From a business perspective, this distance has an impact on productivity and teamwork. 

Shah added that it is important to realise that technology is not in itself a moral agent, but is dependent on the person using it and their approach to ethics. Due to ever-increasing levels of scrutiny from consumers, technology can be used for purposes of improving transparency, like tools that use Artificial Intelligence (AI) to pin point fake news. 

Access to technology in Africa  
Africa’s problem is too little technology, McKend said. And what little there is, is badly distributed. “Only a small amount of people in Africa are able to access and use technology, and then there are 20 or 30 million people who have absolutely no access at all.”  
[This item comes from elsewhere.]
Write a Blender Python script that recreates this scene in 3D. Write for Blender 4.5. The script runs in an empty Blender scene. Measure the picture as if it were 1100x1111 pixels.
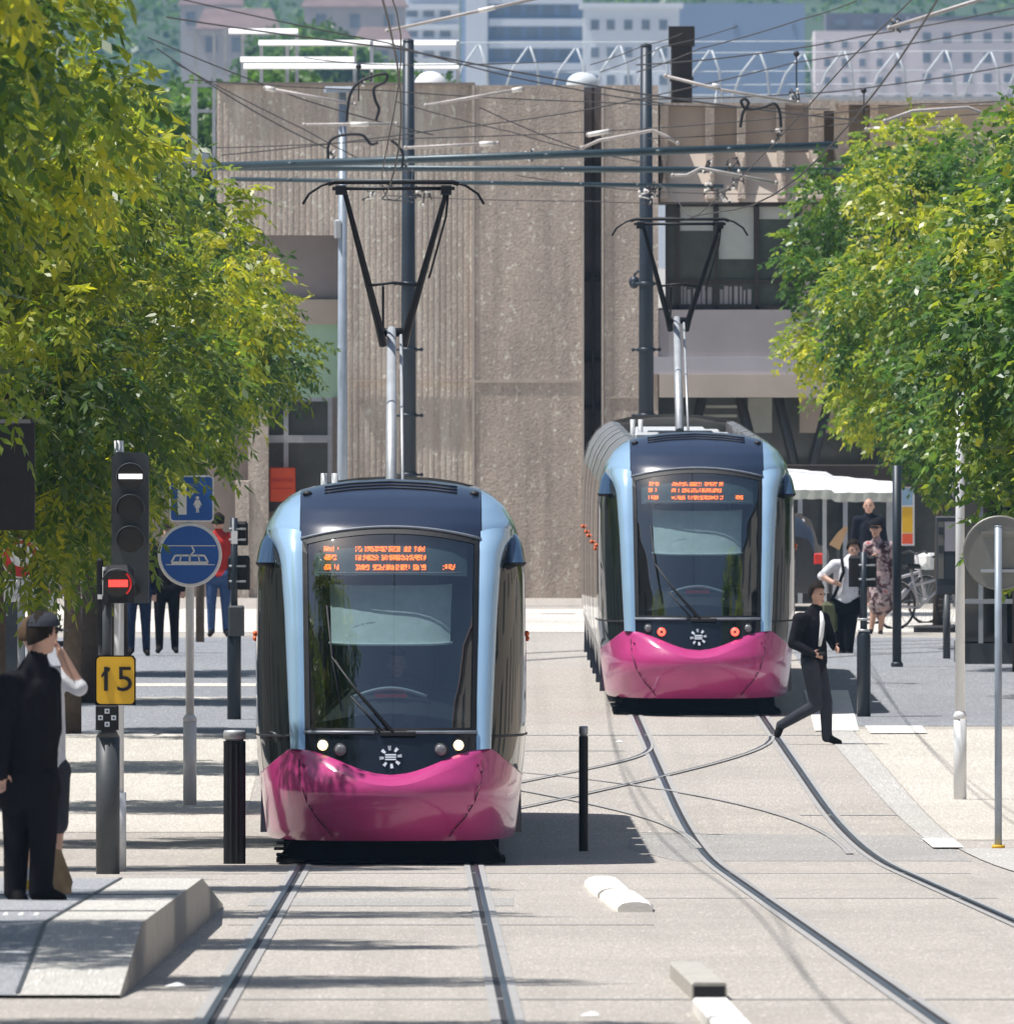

“We can unlock the enormous opportunities offered by technology by providing more egalitarian access. Then the theory of technology for good can become a reality.” 

Dlamini said the challenge for South Africa is how to create ecosystems to encourage tech entrepreneurs who can create technology that can be monetised. 

“We need digital education to improve Africa’s low levels of digital penetration.A lot of opportunities exist to lift people out of poverty using technology,” he added. 

Artificial Intelligence and the world of work  
As AI increasingly replaces jobs and workers, society will be forced to make compromises around employing more people to reduce poverty and providing meaningful work. This is especially relevant when considered in the context of South Africa’s high unemployment rate and a poorly educated population lacking the skills to participate in the Fourth Industrial Revolution. 

“There is not one part of our business which hasn’t been touched by AI and machine learning,” McKend said. “It is incumbent on any employer to reskill or rework your organisation to make sure they are ready.” 

There have not been any job losses at Google as a result of AI. The technology has “actually allowed people to be more creative and spend more time with customers,” McKend explained. “Human nuance is needed in AI, a human-centred approach to technology is very important.” 

How should companies respond? 
CEO of FNB Jacques Celliers said the technological toolsets we have today put us in a position to solve many of the challenges we face: “Business must adjust, but there is a future where people will be needed. The tools of the future will set up people for success, but people must be willing to adapt. Our biggest challenge is the ethical deficit, and we must work to build a more ethical environment.” 

“Being at the frontier of what’s possible is really a youthful game,” McKend said. “We have to up our game and participate in the technology that is actually making things happen. We mustn’t be afraid of it, you need to participate in order to learn how to engage.” 

Technology presents both risks and opportunities, Shah concluded. “The answer is smarter humans with smarter technology. We need empathy to understand the social issues we face and how to use technology to fix them.”